* _Aim of the task_
In this exercise, return the whole listing exactly, excluding any images.

* _Given material_

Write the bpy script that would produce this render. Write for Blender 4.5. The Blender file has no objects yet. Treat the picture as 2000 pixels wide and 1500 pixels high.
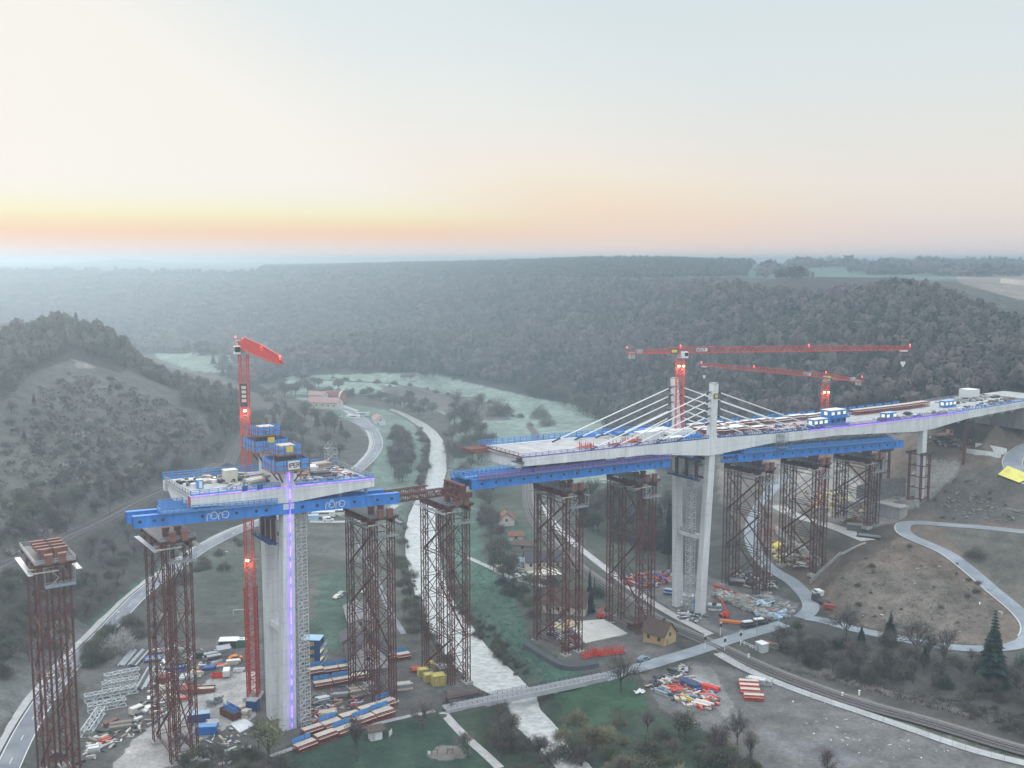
import bpy, math, random
import numpy as np
random.seed(7); RS = np.random.RandomState(11)
SC = bpy.context.scene
COL = SC.collection
# ------------------------------------------------------------------ camera
F, YH, H = 2050.0, 508.0, 125.0           # focal length in pixels of a 2000 px wide frame, eye-level row, metres above the valley
PITCH = math.atan((750 - YH) / F)
cd = bpy.data.cameras.new("camera"); cam = bpy.data.objects.new("camera", cd); COL.objects.link(cam)
cam.location = (0, 0, H); cam.rotation_euler = (math.pi/2 - PITCH, 0, 0)
cd.sensor_width = 36; cd.lens = 36 * F / 2000; cd.clip_start = 1; cd.clip_end = 30000
SC.camera = cam
# ------------------------------------------------------------------ sky, sun, exposure
SUN_AZ, SUN_EL = math.radians(-31), math.radians(11)
w = bpy.data.worlds.new("World"); SC.world = w; w.use_nodes = True
nt = w.node_tree; nt.nodes.clear(); N_ = nt.nodes.new; L_ = nt.links.new
tc = N_("ShaderNodeTexCoord"); sx = N_("ShaderNodeSeparateXYZ"); L_(tc.outputs["Generated"], sx.inputs[0])
def wm(op, a, b=None):
    n = N_("ShaderNodeMath"); n.operation = op
    for k, v in enumerate((a, b)):
        if v is None: continue
        if isinstance(v, (int, float)): n.inputs[k].default_value = v
        else: L_(v, n.inputs[k])
    return n.outputs[0]
az = wm('MULTIPLY', wm('ARCTAN2', sx.outputs[0], sx.outputs[1]), 57.2958)
el = wm('MULTIPLY', wm('ARCSINE', sx.outputs[2]), 57.2958)
def lin(c): return tuple(((v/255/12.92) if v/255 <= .04045 else ((v/255+.055)/1.055)**2.4) for v in c)
def sky_ramp(stops):
    n = N_("ShaderNodeValToRGB"); e = n.color_ramp.elements
    while len(e) > 1: e.remove(e[0])
    for k, (deg, c, g) in enumerate(stops):
        el_ = e[0] if k == 0 else e.new(min(deg/90, 1))
        el_.position = min(deg/90, 1); l = lin(c); el_.color = (l[0]*g, l[1]*g, l[2]*g, 1)
    L_(wm('DIVIDE', el, 90.0), n.inputs[0]); return n.outputs[0]
UP = [(24, (218, 229, 236), 1.0), (40, (224, 230, 235), 2.75), (90, (222, 230, 239), 3.1)]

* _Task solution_
Write the bpy script that would produce this render. Write for Blender 4.5. The Blender file has no objects yet. Treat the picture as 2000 pixels wide and 1500 pixels high.
import bpy, math, random
import numpy as np
random.seed(7); RS = np.random.RandomState(11)
SC = bpy.context.scene
COL = SC.collection
# ------------------------------------------------------------------ camera
F, YH, H = 2050.0, 508.0, 125.0           # focal length in pixels of a 2000 px wide frame, eye-level row, metres above the valley
PITCH = math.atan((750 - YH) / F)
cd = bpy.data.cameras.new("camera"); cam = bpy.data.objects.new("camera", cd); COL.objects.link(cam)
cam.location = (0, 0, H); cam.rotation_euler = (math.pi/2 - PITCH, 0, 0)
cd.sensor_width = 36; cd.lens = 36 * F / 2000; cd.clip_start = 1; cd.clip_end = 30000
SC.camera = cam
# ------------------------------------------------------------------ sky, sun, exposure
SUN_AZ, SUN_EL = math.radians(-31), math.radians(11)
w = bpy.data.worlds.new("World"); SC.world = w; w.use_nodes = True
nt = w.node_tree; nt.nodes.clear(); N_ = nt.nodes.new; L_ = nt.links.new
tc = N_("ShaderNodeTexCoord"); sx = N_("ShaderNodeSeparateXYZ"); L_(tc.outputs["Generated"], sx.inputs[0])
def wm(op, a, b=None):
    n = N_("ShaderNodeMath"); n.operation = op
    for k, v in enumerate((a, b)):
        if v is None: continue
        if isinstance(v, (int, float)): n.inputs[k].default_value = v
        else: L_(v, n.inputs[k])
    return n.outputs[0]
az = wm('MULTIPLY', wm('ARCTAN2', sx.outputs[0], sx.outputs[1]), 57.2958)
el = wm('MULTIPLY', wm('ARCSINE', sx.outputs[2]), 57.2958)
def lin(c): return tuple(((v/255/12.92) if v/255 <= .04045 else ((v/255+.055)/1.055)**2.4) for v in c)
def sky_ramp(stops):
    n = N_("ShaderNodeValToRGB"); e = n.color_ramp.elements
    while len(e) > 1: e.remove(e[0])
    for k, (deg, c, g) in enumerate(stops):
        el_ = e[0] if k == 0 else e.new(min(deg/90, 1))
        el_.position = min(deg/90, 1); l = lin(c); el_.color = (l[0]*g, l[1]*g, l[2]*g, 1)
    L_(wm('DIVIDE', el, 90.0), n.inputs[0]); return n.outputs[0]
UP = [(24, (218, 229, 236), 1.0), (40, (224, 230, 235), 2.75), (90, (222, 230, 239), 3.1)]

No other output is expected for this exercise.